Please print all of the material below, word for word.

• **PROVIDED MATERIAL**:
-- Begin --
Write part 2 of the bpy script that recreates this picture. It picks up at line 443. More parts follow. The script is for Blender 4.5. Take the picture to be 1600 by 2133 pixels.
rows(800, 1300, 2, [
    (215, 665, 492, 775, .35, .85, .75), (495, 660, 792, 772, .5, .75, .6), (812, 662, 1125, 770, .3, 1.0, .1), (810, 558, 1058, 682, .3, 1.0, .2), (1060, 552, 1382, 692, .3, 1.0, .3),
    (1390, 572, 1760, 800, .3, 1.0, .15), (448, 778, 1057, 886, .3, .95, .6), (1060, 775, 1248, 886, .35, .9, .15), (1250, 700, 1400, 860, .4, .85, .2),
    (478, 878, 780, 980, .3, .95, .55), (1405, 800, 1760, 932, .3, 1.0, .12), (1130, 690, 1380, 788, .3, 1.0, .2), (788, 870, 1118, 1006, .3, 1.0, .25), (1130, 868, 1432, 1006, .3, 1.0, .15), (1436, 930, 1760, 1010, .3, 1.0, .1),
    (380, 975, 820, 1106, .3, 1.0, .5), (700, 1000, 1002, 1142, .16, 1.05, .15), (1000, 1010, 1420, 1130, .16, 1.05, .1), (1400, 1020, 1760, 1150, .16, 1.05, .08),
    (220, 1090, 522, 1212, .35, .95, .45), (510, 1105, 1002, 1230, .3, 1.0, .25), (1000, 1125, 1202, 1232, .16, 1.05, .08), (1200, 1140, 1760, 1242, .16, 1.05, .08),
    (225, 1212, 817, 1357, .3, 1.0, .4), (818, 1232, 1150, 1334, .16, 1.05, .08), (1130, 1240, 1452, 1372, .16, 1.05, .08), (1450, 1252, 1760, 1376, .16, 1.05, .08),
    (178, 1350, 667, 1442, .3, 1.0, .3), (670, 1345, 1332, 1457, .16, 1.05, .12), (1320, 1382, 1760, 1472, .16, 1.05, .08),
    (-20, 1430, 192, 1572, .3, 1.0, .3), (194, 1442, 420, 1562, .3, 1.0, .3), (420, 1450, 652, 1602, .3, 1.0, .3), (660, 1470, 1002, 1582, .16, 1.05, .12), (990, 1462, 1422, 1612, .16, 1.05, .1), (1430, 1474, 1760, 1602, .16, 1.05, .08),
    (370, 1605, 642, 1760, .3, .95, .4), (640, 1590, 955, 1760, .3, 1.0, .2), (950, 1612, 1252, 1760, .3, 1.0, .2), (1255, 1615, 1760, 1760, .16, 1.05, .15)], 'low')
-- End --
• **EXERCISE ANSWER**:
Write part 2 of the bpy script that recreates this picture. It picks up at line 443. More parts follow. The script is for Blender 4.5. Take the picture to be 1600 by 2133 pixels.
rows(800, 1300, 2, [
    (215, 665, 492, 775, .35, .85, .75), (495, 660, 792, 772, .5, .75, .6), (812, 662, 1125, 770, .3, 1.0, .1), (810, 558, 1058, 682, .3, 1.0, .2), (1060, 552, 1382, 692, .3, 1.0, .3),
    (1390, 572, 1760, 800, .3, 1.0, .15), (448, 778, 1057, 886, .3, .95, .6), (1060, 775, 1248, 886, .35, .9, .15), (1250, 700, 1400, 860, .4, .85, .2),
    (478, 878, 780, 980, .3, .95, .55), (1405, 800, 1760, 932, .3, 1.0, .12), (1130, 690, 1380, 788, .3, 1.0, .2), (788, 870, 1118, 1006, .3, 1.0, .25), (1130, 868, 1432, 1006, .3, 1.0, .15), (1436, 930, 1760, 1010, .3, 1.0, .1),
    (380, 975, 820, 1106, .3, 1.0, .5), (700, 1000, 1002, 1142, .16, 1.05, .15), (1000, 1010, 1420, 1130, .16, 1.05, .1), (1400, 1020, 1760, 1150, .16, 1.05, .08),
    (220, 1090, 522, 1212, .35, .95, .45), (510, 1105, 1002, 1230, .3, 1.0, .25), (1000, 1125, 1202, 1232, .16, 1.05, .08), (1200, 1140, 1760, 1242, .16, 1.05, .08),
    (225, 1212, 817, 1357, .3, 1.0, .4), (818, 1232, 1150, 1334, .16, 1.05, .08), (1130, 1240, 1452, 1372, .16, 1.05, .08), (1450, 1252, 1760, 1376, .16, 1.05, .08),
    (178, 1350, 667, 1442, .3, 1.0, .3), (670, 1345, 1332, 1457, .16, 1.05, .12), (1320, 1382, 1760, 1472, .16, 1.05, .08),
    (-20, 1430, 192, 1572, .3, 1.0, .3), (194, 1442, 420, 1562, .3, 1.0, .3), (420, 1450, 652, 1602, .3, 1.0, .3), (660, 1470, 1002, 1582, .16, 1.05, .12), (990, 1462, 1422, 1612, .16, 1.05, .1), (1430, 1474, 1760, 1602, .16, 1.05, .08),
    (370, 1605, 642, 1760, .3, .95, .4), (640, 1590, 955, 1760, .3, 1.0, .2), (950, 1612, 1252, 1760, .3, 1.0, .2), (1255, 1615, 1760, 1760, .16, 1.05, .15)], 'low')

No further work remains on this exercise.